— SHORT TASK —
Set down exactly the lines of the listing below, please, beginning with the first and ending with the line that holds "GOLD); mb.build('pendulum_window', t)".
::::::::
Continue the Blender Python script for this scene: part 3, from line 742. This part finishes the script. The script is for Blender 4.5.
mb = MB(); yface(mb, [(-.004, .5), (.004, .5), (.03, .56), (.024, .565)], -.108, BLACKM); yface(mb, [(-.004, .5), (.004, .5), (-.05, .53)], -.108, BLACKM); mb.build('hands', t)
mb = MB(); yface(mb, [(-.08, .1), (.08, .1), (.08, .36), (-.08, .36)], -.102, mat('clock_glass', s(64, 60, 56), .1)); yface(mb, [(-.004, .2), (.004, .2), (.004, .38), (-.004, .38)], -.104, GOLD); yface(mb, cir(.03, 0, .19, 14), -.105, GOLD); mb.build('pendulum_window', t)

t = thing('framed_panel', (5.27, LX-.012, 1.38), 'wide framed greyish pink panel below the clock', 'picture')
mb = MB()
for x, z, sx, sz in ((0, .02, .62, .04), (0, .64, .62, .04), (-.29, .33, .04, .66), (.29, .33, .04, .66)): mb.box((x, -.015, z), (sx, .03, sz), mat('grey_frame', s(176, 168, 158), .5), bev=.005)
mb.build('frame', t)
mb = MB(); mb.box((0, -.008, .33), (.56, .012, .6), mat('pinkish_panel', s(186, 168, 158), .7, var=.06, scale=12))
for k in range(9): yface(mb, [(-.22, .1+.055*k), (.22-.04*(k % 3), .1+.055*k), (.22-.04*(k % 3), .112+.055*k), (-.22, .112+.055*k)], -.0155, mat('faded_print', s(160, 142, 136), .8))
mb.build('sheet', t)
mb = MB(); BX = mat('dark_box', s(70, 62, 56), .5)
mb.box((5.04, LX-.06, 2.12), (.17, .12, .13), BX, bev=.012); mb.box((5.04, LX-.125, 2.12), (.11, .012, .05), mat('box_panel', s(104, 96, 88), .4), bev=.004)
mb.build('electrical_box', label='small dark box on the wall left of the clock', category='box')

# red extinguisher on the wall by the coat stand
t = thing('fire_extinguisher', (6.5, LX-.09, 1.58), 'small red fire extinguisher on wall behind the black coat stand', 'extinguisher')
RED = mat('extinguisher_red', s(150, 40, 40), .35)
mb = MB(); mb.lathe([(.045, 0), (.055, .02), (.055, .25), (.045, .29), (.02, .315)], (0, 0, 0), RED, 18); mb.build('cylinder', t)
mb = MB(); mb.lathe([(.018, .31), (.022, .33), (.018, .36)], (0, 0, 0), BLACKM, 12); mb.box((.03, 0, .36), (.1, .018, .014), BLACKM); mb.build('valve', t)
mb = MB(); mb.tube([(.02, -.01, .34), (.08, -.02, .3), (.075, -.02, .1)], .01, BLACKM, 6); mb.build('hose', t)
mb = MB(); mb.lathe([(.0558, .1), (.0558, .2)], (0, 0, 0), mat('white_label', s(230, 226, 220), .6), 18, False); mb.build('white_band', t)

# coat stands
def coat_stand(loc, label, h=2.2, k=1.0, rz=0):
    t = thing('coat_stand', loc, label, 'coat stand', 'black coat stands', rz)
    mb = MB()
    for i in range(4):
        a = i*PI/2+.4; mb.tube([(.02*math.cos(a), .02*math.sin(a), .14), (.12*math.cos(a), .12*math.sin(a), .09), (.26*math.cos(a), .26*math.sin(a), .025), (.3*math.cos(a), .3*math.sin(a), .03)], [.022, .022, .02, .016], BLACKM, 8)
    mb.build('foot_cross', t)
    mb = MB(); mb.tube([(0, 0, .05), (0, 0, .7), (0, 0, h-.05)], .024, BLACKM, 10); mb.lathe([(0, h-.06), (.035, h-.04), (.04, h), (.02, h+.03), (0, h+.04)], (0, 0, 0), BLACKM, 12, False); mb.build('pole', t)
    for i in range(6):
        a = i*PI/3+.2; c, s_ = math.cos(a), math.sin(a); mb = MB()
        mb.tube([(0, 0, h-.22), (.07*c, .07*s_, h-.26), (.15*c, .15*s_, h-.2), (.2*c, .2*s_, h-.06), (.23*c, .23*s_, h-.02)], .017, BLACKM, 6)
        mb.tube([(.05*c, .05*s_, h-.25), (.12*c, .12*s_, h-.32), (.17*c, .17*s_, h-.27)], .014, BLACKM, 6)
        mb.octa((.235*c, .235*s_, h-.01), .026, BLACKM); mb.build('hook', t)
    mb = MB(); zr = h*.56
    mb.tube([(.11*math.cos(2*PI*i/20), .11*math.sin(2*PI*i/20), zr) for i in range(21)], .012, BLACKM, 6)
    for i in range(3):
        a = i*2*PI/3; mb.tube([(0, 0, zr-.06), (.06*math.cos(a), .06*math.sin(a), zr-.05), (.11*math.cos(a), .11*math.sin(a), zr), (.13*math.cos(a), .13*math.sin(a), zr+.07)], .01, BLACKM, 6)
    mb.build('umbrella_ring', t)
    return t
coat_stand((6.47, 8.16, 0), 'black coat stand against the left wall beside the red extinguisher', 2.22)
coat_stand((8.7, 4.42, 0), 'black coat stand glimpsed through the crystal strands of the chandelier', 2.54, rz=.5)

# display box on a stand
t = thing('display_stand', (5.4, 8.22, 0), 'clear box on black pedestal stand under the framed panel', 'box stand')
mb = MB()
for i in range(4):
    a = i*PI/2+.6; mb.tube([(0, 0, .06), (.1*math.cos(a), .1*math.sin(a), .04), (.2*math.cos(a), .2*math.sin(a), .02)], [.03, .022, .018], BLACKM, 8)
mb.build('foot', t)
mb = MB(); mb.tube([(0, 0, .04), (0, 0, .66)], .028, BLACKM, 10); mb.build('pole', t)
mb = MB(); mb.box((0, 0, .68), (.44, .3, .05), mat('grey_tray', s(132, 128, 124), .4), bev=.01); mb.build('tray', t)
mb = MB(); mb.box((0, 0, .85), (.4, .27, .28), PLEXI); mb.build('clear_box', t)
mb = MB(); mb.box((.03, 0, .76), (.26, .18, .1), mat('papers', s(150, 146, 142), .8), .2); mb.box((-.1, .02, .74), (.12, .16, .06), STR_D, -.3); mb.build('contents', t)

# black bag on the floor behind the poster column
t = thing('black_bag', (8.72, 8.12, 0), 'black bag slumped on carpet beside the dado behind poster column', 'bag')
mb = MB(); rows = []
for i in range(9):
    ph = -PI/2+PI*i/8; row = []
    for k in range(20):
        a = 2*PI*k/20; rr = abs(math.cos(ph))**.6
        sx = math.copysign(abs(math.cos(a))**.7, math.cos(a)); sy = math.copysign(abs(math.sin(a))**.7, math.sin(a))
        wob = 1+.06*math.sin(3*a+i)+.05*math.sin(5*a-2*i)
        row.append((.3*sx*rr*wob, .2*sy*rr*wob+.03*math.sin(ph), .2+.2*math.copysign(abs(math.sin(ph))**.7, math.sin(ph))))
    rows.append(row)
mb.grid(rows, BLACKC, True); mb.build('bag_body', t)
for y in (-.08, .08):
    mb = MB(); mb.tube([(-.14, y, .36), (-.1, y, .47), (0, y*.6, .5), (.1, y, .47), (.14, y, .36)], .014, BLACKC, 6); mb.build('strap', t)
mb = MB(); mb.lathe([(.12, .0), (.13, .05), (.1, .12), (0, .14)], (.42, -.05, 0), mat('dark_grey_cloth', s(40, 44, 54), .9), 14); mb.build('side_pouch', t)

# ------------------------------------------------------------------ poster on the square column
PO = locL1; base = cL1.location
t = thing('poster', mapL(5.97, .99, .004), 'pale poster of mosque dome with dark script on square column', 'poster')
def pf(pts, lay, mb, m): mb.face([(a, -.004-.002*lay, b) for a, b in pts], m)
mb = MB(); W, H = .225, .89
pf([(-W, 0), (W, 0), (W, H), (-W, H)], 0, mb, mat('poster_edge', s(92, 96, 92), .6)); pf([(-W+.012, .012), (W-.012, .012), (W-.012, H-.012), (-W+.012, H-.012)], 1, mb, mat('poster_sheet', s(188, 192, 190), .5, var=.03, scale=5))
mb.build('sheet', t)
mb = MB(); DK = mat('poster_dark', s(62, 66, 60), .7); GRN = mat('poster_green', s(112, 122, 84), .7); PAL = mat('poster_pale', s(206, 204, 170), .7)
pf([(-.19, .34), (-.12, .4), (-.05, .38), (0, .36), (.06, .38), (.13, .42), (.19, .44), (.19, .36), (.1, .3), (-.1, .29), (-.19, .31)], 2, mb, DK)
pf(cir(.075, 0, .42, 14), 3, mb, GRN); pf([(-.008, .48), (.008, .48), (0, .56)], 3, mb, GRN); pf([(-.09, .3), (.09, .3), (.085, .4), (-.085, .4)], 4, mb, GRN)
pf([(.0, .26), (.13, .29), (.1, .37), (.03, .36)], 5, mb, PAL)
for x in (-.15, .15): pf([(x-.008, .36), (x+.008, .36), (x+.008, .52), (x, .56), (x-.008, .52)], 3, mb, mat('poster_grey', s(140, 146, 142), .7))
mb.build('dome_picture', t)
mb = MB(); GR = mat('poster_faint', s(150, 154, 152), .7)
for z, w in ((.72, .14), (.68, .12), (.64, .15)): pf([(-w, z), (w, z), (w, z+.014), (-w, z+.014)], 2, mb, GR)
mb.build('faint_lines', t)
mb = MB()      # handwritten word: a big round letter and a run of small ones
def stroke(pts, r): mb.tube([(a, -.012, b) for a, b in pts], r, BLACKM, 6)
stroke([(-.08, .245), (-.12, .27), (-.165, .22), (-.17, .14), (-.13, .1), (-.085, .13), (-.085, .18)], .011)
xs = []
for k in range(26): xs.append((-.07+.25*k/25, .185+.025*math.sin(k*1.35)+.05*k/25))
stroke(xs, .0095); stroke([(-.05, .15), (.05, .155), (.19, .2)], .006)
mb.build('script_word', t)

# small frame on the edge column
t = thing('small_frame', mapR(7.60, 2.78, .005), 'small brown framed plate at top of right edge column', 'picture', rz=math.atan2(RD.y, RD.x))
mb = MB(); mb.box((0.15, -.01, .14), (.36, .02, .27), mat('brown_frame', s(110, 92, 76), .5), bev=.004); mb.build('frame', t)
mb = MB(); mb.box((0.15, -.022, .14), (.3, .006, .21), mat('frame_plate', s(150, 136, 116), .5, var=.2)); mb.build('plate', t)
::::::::
— SOLUTION BELOW —
Continue the Blender Python script for this scene: part 3, from line 742. This part finishes the script. The script is for Blender 4.5.
mb = MB(); yface(mb, [(-.004, .5), (.004, .5), (.03, .56), (.024, .565)], -.108, BLACKM); yface(mb, [(-.004, .5), (.004, .5), (-.05, .53)], -.108, BLACKM); mb.build('hands', t)
mb = MB(); yface(mb, [(-.08, .1), (.08, .1), (.08, .36), (-.08, .36)], -.102, mat('clock_glass', s(64, 60, 56), .1)); yface(mb, [(-.004, .2), (.004, .2), (.004, .38), (-.004, .38)], -.104, GOLD); yface(mb, cir(.03, 0, .19, 14), -.105, GOLD); mb.build('pendulum_window', t)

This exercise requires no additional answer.